─── SUPPLIED DATA

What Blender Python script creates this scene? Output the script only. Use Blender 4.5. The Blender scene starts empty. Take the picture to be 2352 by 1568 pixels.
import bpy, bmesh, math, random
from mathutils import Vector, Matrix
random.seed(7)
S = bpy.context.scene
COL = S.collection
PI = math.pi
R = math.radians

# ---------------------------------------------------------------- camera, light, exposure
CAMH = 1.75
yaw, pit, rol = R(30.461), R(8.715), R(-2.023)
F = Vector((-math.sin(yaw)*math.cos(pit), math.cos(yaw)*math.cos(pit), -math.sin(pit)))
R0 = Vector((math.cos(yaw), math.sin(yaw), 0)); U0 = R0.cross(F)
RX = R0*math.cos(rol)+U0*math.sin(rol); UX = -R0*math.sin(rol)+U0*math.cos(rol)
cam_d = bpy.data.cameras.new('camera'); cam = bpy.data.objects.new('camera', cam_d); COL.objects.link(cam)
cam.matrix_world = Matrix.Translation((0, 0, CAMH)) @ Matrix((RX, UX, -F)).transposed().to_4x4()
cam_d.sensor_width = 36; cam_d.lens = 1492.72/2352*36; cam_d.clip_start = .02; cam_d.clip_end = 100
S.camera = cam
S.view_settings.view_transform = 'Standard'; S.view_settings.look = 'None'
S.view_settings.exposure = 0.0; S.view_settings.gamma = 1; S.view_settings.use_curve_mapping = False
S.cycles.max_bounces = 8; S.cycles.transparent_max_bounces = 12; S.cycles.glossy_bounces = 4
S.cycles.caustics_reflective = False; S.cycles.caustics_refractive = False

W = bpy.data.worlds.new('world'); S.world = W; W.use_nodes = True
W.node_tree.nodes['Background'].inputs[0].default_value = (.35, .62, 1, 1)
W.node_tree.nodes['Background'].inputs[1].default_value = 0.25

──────

**SET TASK:** Your task is to quote all of the data word for word.

**TASK RESPONSE:**
What Blender Python script creates this scene? Output the script only. Use Blender 4.5. The Blender scene starts empty. Take the picture to be 2352 by 1568 pixels.
import bpy, bmesh, math, random
from mathutils import Vector, Matrix
random.seed(7)
S = bpy.context.scene
COL = S.collection
PI = math.pi
R = math.radians

# ---------------------------------------------------------------- camera, light, exposure
CAMH = 1.75
yaw, pit, rol = R(30.461), R(8.715), R(-2.023)
F = Vector((-math.sin(yaw)*math.cos(pit), math.cos(yaw)*math.cos(pit), -math.sin(pit)))
R0 = Vector((math.cos(yaw), math.sin(yaw), 0)); U0 = R0.cross(F)
RX = R0*math.cos(rol)+U0*math.sin(rol); UX = -R0*math.sin(rol)+U0*math.cos(rol)
cam_d = bpy.data.cameras.new('camera'); cam = bpy.data.objects.new('camera', cam_d); COL.objects.link(cam)
cam.matrix_world = Matrix.Translation((0, 0, CAMH)) @ Matrix((RX, UX, -F)).transposed().to_4x4()
cam_d.sensor_width = 36; cam_d.lens = 1492.72/2352*36; cam_d.clip_start = .02; cam_d.clip_end = 100
S.camera = cam
S.view_settings.view_transform = 'Standard'; S.view_settings.look = 'None'
S.view_settings.exposure = 0.0; S.view_settings.gamma = 1; S.view_settings.use_curve_mapping = False
S.cycles.max_bounces = 8; S.cycles.transparent_max_bounces = 12; S.cycles.glossy_bounces = 4
S.cycles.caustics_reflective = False; S.cycles.caustics_refractive = False

W = bpy.data.worlds.new('world'); S.world = W; W.use_nodes = True
W.node_tree.nodes['Background'].inputs[0].default_value = (.35, .62, 1, 1)
W.node_tree.nodes['Background'].inputs[1].default_value = 0.25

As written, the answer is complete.